WRITTEN PROBLEM - Return the line containing "Reconstruct this image", the line containing "col = sc.collection", and every line between them, exactly as they stand. Output nothing else.

⁂

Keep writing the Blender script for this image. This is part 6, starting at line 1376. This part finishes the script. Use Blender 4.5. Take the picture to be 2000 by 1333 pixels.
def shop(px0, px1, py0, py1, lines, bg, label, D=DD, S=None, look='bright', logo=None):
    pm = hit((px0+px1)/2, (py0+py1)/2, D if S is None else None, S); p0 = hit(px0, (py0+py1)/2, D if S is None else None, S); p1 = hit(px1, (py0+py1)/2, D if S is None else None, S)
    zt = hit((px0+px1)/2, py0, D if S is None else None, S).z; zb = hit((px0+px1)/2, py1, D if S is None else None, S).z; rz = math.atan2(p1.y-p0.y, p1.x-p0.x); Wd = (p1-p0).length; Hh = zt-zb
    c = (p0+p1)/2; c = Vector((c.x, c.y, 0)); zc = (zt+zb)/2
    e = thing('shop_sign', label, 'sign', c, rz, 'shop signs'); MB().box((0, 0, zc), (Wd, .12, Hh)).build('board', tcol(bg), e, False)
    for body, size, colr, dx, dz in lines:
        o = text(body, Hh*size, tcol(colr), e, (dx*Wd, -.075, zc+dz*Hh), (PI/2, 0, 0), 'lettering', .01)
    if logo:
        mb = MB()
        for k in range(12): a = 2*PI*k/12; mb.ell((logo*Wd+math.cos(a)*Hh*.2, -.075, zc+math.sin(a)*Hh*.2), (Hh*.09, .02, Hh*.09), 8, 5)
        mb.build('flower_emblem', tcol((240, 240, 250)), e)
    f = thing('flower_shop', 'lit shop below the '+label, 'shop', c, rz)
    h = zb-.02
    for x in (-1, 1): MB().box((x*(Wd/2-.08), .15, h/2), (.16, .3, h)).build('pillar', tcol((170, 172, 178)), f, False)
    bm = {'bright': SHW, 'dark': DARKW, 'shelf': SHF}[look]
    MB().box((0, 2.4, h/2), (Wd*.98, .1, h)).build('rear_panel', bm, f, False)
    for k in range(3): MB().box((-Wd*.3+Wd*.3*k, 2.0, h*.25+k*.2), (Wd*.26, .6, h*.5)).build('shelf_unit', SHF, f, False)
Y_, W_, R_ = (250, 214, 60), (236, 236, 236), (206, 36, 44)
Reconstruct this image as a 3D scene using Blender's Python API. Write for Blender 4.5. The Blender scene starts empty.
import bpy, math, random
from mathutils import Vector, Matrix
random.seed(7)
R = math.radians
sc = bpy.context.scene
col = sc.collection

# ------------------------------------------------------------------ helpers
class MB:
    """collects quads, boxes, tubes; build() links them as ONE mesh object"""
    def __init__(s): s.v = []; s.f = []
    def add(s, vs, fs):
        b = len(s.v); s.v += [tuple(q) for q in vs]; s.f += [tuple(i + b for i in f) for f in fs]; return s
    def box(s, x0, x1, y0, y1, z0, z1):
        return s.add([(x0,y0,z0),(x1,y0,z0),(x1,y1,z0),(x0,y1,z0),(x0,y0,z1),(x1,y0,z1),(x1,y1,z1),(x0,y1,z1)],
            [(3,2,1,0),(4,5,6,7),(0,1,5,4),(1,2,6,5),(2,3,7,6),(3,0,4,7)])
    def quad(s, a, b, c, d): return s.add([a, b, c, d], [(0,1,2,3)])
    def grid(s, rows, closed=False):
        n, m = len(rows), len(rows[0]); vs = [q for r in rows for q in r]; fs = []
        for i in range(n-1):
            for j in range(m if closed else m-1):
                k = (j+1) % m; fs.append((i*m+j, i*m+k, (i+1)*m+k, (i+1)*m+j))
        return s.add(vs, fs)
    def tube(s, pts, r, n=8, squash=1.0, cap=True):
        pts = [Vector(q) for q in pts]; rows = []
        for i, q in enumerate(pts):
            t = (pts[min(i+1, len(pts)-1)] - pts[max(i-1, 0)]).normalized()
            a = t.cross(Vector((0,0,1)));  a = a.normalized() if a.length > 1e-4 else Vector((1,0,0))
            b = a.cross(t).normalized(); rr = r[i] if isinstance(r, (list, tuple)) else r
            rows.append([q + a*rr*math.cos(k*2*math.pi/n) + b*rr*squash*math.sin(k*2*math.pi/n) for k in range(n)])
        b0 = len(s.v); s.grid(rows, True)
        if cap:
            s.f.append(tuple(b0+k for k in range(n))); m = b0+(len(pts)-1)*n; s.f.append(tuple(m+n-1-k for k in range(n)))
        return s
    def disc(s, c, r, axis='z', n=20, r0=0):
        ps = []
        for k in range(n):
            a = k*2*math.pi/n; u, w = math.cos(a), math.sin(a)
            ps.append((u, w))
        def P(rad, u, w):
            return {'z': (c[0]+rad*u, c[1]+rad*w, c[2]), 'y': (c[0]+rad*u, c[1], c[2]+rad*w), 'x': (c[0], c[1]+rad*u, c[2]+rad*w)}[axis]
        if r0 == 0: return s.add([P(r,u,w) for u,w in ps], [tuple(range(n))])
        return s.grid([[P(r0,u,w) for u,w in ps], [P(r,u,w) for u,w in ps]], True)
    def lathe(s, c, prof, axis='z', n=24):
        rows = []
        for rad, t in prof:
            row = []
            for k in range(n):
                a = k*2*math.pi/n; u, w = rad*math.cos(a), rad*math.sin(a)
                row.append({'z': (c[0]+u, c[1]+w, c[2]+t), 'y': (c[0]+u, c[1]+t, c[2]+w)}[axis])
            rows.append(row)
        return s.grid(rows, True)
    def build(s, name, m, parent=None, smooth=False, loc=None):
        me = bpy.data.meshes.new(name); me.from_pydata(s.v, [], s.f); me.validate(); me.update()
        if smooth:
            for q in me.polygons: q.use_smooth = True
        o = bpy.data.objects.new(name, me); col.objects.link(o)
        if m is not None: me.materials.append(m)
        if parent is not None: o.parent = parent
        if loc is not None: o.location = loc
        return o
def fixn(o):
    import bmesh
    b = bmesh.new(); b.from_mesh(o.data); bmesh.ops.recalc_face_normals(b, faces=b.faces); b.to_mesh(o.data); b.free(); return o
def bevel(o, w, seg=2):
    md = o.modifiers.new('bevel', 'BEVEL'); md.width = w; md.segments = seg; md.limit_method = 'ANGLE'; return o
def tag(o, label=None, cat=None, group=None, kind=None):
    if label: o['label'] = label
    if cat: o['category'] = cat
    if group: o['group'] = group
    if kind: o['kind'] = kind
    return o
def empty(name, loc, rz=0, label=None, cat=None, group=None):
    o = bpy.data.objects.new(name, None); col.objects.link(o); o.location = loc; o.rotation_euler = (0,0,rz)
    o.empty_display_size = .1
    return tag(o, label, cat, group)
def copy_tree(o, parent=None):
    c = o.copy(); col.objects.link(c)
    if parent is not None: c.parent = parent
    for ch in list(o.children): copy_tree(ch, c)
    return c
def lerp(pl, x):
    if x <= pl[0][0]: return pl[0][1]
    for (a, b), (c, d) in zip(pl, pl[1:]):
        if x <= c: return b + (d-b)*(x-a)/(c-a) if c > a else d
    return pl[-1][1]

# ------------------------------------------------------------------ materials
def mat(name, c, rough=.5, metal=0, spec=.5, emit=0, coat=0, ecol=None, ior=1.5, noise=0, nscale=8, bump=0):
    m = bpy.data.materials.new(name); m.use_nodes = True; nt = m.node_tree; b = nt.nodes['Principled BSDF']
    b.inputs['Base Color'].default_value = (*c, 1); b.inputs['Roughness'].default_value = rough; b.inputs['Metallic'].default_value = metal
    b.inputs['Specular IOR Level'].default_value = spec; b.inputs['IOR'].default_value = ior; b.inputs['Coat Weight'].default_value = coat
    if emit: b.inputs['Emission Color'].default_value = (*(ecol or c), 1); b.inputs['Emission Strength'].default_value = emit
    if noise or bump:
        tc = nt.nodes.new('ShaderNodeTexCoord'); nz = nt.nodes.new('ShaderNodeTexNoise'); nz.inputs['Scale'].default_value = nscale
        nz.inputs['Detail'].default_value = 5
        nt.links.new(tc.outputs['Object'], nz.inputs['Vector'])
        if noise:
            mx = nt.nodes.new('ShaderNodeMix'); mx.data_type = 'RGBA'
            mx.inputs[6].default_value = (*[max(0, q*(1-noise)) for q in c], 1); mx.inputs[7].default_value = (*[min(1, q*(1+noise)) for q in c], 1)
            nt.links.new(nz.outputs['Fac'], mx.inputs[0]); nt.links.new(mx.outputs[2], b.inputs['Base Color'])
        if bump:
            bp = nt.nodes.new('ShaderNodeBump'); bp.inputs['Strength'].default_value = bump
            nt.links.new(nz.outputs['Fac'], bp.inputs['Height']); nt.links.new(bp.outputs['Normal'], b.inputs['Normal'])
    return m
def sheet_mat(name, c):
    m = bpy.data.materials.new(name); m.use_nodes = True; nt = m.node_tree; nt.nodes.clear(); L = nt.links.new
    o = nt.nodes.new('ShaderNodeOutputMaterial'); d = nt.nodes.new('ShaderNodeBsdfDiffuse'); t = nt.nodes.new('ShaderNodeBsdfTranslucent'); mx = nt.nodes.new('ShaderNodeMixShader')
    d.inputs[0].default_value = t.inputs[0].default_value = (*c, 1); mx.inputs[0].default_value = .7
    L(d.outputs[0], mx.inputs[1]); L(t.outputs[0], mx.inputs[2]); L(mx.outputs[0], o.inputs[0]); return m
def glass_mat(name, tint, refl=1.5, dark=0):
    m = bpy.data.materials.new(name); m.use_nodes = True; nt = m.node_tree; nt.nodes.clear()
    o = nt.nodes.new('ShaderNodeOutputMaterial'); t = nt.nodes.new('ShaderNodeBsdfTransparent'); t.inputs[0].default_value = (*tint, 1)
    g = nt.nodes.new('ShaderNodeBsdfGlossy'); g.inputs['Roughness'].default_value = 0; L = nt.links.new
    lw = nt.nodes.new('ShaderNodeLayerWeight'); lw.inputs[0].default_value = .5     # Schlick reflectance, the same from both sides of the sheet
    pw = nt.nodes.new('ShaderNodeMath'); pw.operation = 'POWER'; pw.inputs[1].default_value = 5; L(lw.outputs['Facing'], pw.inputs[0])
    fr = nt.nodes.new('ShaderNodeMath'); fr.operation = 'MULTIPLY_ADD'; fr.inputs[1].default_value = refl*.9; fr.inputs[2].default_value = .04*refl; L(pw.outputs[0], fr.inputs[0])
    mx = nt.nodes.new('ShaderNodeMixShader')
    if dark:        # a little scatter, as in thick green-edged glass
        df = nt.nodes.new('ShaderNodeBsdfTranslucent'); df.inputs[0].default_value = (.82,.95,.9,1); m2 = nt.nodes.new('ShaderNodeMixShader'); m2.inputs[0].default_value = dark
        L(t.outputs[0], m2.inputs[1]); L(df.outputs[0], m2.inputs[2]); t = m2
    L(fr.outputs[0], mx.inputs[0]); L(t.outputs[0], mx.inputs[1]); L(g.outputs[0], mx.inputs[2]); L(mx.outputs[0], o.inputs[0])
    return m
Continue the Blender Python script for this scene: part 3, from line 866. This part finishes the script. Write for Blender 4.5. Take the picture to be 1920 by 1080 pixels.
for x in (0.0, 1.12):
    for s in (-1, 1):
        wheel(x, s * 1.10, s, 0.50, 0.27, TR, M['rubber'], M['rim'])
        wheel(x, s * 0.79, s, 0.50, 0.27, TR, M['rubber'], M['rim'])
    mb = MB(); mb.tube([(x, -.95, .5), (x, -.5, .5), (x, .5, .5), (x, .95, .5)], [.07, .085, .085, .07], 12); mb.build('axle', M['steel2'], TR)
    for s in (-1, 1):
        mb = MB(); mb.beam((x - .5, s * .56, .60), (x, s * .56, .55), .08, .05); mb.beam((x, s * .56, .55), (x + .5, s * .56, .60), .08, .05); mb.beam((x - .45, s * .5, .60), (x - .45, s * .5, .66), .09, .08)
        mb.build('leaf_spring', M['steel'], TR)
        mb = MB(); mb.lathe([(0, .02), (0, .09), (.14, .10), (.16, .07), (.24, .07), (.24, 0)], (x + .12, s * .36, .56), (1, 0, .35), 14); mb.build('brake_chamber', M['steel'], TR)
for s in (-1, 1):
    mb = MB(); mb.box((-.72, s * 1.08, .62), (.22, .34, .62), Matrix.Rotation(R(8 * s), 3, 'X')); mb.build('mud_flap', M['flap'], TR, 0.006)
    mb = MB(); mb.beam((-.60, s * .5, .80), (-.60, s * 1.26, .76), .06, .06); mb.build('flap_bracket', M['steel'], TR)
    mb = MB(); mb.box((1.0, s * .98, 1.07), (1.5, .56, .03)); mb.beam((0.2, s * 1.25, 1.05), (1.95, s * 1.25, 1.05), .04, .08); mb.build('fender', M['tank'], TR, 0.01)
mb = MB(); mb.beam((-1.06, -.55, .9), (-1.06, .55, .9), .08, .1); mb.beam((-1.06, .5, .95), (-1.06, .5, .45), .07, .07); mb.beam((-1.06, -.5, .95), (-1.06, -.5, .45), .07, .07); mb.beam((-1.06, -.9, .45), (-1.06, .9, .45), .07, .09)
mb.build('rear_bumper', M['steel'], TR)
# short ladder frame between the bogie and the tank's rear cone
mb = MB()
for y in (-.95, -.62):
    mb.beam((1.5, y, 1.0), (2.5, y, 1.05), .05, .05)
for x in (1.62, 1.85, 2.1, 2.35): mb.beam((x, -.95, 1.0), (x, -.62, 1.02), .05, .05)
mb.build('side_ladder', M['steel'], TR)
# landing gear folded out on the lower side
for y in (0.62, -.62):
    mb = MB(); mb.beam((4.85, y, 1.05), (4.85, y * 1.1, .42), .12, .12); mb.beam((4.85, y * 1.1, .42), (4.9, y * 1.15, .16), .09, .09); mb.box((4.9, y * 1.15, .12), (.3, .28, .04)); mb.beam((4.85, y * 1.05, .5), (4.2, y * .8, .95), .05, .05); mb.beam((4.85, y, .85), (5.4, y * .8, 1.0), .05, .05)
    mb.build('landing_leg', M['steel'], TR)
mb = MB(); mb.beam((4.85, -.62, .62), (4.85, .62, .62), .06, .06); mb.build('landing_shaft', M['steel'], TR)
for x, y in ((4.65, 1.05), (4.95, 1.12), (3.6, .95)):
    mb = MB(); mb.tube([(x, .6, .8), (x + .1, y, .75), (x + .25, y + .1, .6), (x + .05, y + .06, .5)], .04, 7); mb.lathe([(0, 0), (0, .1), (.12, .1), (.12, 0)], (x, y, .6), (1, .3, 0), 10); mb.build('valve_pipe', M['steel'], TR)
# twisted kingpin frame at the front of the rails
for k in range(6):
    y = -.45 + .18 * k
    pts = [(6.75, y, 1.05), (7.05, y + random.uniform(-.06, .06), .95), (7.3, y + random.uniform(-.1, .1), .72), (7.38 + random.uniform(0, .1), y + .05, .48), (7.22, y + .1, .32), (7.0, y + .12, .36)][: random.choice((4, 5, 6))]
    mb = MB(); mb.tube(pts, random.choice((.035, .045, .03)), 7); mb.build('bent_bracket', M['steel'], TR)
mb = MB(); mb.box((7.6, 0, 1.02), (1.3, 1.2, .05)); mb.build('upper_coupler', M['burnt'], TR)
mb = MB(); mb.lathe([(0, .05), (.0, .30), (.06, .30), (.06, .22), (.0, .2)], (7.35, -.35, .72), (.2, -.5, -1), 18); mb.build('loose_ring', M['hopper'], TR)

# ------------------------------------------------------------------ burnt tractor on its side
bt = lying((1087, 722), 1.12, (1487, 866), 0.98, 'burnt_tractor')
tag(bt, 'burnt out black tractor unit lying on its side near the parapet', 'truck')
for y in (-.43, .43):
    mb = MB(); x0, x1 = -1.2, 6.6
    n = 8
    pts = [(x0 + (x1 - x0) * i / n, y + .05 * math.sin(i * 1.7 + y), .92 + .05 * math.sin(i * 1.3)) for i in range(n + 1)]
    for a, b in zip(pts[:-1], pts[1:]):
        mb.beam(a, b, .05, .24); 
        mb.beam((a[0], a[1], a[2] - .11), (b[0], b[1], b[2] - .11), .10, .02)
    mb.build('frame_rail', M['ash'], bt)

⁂

FINISHED ANSWER -
Reconstruct this image as a 3D scene using Blender's Python API. Write for Blender 4.5. The Blender scene starts empty.
import bpy, math, random
from mathutils import Vector, Matrix
random.seed(7)
R = math.radians
sc = bpy.context.scene
col = sc.collection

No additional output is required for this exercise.